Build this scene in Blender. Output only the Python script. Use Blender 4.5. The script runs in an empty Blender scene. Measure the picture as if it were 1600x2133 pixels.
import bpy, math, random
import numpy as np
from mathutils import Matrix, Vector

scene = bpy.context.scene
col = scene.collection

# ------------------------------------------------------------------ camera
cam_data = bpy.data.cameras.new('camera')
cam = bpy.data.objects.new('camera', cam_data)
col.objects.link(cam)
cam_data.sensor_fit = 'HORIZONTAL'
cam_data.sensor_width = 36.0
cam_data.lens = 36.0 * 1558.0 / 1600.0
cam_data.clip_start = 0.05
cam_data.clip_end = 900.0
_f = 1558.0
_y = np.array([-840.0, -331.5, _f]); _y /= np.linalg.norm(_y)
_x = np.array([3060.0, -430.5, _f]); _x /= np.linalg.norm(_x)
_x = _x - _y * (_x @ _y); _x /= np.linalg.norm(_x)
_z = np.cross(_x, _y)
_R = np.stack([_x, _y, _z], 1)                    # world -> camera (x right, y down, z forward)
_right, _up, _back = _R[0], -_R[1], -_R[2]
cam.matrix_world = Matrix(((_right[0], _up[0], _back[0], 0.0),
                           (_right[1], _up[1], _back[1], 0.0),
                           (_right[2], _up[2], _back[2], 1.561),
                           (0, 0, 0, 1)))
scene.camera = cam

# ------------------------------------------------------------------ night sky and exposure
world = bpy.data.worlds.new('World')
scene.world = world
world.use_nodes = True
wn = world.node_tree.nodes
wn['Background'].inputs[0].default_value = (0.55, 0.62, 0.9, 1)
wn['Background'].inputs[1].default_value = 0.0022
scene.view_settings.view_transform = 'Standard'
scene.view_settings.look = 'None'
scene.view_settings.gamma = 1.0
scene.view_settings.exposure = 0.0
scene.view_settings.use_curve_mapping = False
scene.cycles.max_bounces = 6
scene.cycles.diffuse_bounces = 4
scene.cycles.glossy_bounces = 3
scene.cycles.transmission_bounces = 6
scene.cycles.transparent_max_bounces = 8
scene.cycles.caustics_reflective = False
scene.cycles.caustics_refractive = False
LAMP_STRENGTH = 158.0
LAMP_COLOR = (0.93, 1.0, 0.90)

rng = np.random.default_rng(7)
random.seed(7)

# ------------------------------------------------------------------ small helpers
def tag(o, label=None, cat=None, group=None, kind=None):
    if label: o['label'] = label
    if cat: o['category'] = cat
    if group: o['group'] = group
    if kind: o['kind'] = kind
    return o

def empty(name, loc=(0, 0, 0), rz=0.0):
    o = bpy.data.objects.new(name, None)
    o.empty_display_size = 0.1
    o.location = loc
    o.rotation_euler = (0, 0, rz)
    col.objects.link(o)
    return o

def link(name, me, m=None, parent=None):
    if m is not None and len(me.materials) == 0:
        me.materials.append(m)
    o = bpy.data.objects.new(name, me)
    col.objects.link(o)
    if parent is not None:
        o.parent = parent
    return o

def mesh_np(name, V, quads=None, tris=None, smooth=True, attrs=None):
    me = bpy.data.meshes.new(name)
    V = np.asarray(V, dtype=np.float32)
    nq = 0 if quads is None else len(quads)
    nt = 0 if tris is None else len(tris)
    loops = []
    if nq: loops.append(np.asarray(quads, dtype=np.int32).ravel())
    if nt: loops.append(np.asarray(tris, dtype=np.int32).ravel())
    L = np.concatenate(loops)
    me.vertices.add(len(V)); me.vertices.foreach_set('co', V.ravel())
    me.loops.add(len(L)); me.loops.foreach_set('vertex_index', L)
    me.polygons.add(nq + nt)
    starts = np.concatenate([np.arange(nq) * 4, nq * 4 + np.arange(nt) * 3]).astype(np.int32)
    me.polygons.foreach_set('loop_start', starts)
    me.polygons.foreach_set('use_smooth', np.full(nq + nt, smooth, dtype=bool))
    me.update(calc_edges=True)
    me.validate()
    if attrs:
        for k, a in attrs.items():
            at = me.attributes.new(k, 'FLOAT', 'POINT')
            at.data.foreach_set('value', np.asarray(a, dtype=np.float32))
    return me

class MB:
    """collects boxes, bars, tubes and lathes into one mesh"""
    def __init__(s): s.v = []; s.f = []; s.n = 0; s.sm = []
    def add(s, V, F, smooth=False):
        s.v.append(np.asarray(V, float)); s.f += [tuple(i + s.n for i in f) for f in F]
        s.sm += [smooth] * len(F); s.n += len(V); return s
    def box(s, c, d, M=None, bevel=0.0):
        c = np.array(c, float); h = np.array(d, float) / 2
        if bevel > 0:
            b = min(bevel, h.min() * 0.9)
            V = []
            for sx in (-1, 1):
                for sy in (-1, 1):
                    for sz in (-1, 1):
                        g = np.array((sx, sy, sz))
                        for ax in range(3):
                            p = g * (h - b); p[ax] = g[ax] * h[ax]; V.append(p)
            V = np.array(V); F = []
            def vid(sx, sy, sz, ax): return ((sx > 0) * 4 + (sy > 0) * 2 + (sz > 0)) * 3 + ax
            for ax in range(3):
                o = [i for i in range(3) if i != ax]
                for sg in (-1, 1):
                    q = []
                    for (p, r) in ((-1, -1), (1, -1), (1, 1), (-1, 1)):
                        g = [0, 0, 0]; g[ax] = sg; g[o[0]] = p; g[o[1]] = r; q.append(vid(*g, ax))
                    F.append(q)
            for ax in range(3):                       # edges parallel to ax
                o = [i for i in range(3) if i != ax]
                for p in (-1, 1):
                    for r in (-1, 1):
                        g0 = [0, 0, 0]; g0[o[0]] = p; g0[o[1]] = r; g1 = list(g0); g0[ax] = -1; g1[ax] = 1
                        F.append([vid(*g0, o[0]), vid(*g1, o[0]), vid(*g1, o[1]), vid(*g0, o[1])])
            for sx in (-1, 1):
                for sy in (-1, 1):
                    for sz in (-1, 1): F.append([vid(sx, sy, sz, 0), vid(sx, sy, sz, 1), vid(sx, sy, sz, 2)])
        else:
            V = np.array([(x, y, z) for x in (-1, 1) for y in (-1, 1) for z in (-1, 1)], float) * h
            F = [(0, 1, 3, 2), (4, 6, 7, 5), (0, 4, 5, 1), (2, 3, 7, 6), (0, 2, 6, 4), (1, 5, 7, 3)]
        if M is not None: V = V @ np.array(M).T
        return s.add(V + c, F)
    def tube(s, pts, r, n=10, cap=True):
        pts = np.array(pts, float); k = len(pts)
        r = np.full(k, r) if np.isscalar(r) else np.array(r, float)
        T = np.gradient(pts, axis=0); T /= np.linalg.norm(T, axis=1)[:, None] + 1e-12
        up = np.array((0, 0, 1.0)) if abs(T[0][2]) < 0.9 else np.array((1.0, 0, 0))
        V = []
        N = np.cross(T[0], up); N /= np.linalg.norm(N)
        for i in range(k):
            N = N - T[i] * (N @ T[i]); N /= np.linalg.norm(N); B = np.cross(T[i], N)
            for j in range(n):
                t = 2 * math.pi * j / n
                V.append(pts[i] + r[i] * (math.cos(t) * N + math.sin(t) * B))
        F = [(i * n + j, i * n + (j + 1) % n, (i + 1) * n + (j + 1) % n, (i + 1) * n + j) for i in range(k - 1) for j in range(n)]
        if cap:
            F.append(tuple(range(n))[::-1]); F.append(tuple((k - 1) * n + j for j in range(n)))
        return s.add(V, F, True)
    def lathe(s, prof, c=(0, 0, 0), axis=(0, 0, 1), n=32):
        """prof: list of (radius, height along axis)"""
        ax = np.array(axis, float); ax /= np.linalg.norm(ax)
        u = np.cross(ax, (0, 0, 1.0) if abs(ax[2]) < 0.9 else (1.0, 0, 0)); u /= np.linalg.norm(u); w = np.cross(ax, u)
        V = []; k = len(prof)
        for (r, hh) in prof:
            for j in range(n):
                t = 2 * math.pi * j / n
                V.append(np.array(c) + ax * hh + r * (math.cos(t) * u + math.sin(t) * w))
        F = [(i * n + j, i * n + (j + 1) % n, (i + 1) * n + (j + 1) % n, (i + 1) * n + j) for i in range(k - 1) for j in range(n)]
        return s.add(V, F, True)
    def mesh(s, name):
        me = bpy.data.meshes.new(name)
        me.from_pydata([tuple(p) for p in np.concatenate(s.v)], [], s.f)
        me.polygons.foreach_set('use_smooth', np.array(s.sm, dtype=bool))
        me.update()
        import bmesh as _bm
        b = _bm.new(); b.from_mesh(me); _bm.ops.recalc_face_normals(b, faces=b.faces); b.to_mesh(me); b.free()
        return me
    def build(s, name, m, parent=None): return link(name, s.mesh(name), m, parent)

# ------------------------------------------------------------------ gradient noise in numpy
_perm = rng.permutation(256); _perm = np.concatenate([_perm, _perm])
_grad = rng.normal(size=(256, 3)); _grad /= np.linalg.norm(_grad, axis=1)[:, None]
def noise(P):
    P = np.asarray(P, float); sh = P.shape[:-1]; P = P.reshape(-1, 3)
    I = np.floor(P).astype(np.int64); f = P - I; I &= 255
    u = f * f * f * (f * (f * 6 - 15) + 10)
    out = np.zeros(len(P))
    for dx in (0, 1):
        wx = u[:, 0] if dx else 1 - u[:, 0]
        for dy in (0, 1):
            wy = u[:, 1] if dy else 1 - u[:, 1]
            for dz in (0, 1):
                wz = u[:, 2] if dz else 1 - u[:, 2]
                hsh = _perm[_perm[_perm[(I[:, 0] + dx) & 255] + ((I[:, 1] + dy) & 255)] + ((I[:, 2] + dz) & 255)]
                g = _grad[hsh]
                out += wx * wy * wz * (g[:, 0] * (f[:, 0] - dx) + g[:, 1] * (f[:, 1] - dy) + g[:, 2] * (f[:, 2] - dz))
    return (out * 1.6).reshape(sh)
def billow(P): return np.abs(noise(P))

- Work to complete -
Exactly repeat the lines running from the top of the listing to the line bearing "LAMP_COLOR = (0.93, 1.0, 0.90)", both of those lines included, and only them.

- Response -
Build this scene in Blender. Output only the Python script. Use Blender 4.5. The script runs in an empty Blender scene. Measure the picture as if it were 1600x2133 pixels.
import bpy, math, random
import numpy as np
from mathutils import Matrix, Vector

scene = bpy.context.scene
col = scene.collection

# ------------------------------------------------------------------ camera
cam_data = bpy.data.cameras.new('camera')
cam = bpy.data.objects.new('camera', cam_data)
col.objects.link(cam)
cam_data.sensor_fit = 'HORIZONTAL'
cam_data.sensor_width = 36.0
cam_data.lens = 36.0 * 1558.0 / 1600.0
cam_data.clip_start = 0.05
cam_data.clip_end = 900.0
_f = 1558.0
_y = np.array([-840.0, -331.5, _f]); _y /= np.linalg.norm(_y)
_x = np.array([3060.0, -430.5, _f]); _x /= np.linalg.norm(_x)
_x = _x - _y * (_x @ _y); _x /= np.linalg.norm(_x)
_z = np.cross(_x, _y)
_R = np.stack([_x, _y, _z], 1)                    # world -> camera (x right, y down, z forward)
_right, _up, _back = _R[0], -_R[1], -_R[2]
cam.matrix_world = Matrix(((_right[0], _up[0], _back[0], 0.0),
                           (_right[1], _up[1], _back[1], 0.0),
                           (_right[2], _up[2], _back[2], 1.561),
                           (0, 0, 0, 1)))
scene.camera = cam

# ------------------------------------------------------------------ night sky and exposure
world = bpy.data.worlds.new('World')
scene.world = world
world.use_nodes = True
wn = world.node_tree.nodes
wn['Background'].inputs[0].default_value = (0.55, 0.62, 0.9, 1)
wn['Background'].inputs[1].default_value = 0.0022
scene.view_settings.view_transform = 'Standard'
scene.view_settings.look = 'None'
scene.view_settings.gamma = 1.0
scene.view_settings.exposure = 0.0
scene.view_settings.use_curve_mapping = False
scene.cycles.max_bounces = 6
scene.cycles.diffuse_bounces = 4
scene.cycles.glossy_bounces = 3
scene.cycles.transmission_bounces = 6
scene.cycles.transparent_max_bounces = 8
scene.cycles.caustics_reflective = False
scene.cycles.caustics_refractive = False
LAMP_STRENGTH = 158.0
LAMP_COLOR = (0.93, 1.0, 0.90)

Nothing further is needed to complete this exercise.